Joseph Hall was just 10 when he confessed to fatally shooting his father in their home, but according to his attorneys’ petition to the court, “his responses to questions during the interrogation demonstrated a profoundly childlike and constitutionally insufficient understand of the warnings given by police (for example, he understood the ‘right to remains silent’ as the ‘right to stay calm’).”

In the past several years, the Supreme Court has ruled in ways that appear to evince an evolving understanding of how a child’s brain function is unlike an adults. In 2005, the court struck down capital punishment for juveniles who committed crimes before they turned 18. And in 2010 the high court banned life without parole for young people whose crimes did not include homicide. Finally, in 2011, the court struck down mandatory life without parole for juveniles convicted of murder.

Writing for the majority in the 2010 case, Graham v. Florida, Justice Anthony Kennedy wrote that “because juveniles have lessened culpability they are less deserving of the most severe punishments.” His reasoning stemmed from “developments in psychology and brain science [that] continue to show fundamental differences between juvenile and adult minds. For example, parts of the brain involved in behavior control continue to mature through late adolescence.”

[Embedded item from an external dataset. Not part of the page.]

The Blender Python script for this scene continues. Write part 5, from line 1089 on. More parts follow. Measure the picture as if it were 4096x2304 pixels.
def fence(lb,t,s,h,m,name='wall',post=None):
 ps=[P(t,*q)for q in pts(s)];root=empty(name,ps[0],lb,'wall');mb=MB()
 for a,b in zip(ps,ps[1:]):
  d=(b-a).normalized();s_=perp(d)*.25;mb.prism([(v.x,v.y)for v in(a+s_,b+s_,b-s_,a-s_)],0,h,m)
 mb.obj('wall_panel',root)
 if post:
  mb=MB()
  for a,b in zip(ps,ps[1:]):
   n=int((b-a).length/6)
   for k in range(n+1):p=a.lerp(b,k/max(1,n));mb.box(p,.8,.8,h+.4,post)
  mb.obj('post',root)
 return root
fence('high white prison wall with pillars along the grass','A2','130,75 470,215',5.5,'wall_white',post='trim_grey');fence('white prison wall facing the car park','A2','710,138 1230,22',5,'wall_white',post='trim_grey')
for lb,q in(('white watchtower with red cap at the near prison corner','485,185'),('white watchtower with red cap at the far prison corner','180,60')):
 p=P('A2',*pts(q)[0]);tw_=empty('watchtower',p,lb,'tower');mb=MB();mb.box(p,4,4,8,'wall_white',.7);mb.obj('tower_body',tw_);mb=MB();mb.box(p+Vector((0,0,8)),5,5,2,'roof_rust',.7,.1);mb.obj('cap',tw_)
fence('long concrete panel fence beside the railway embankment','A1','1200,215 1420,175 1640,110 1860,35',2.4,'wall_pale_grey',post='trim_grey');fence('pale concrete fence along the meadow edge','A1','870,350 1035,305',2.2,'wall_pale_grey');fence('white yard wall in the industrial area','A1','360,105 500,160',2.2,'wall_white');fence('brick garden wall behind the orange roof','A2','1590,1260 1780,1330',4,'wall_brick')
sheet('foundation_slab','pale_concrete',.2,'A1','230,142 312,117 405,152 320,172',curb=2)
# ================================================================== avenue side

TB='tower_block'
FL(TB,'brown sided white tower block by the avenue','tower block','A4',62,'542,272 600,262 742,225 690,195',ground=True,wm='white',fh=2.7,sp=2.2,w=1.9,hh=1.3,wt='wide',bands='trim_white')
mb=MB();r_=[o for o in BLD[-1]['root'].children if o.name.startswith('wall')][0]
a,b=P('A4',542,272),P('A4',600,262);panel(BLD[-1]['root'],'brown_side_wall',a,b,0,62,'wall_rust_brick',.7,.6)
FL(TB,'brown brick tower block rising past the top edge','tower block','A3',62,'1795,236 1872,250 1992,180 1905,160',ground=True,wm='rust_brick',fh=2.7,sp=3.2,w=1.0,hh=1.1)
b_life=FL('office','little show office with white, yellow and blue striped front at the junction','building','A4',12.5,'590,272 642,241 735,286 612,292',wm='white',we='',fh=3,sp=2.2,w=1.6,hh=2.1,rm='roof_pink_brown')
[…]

Joseph Hall shot his father Jeffrey, a rising leader in the neo-Nazi movement, at close range as the 32-year-old lay on the sofa in the family’s Riverside, California home. According to his attorneys’ brief, when Joseph confessed to police, only his stepmother was present, and she was later charged with child endangerment and testified against the boy at trial.

Mohebbi points out that 2016 is the 50th anniversary of the case that created the mandatory Miranda warning, but says that no court has ever examined whether children are capable of understanding the warning.

“The notion of applying a made-for-adults standard to children doesn’t make much sense,” says Mohebbi.

In 2013, a judge ordered Hall to spend at least seven years in a juvenile facility. Mohebbi says his client hasn’t decided what he plans to do now that the Supreme Court has declined to hear his case.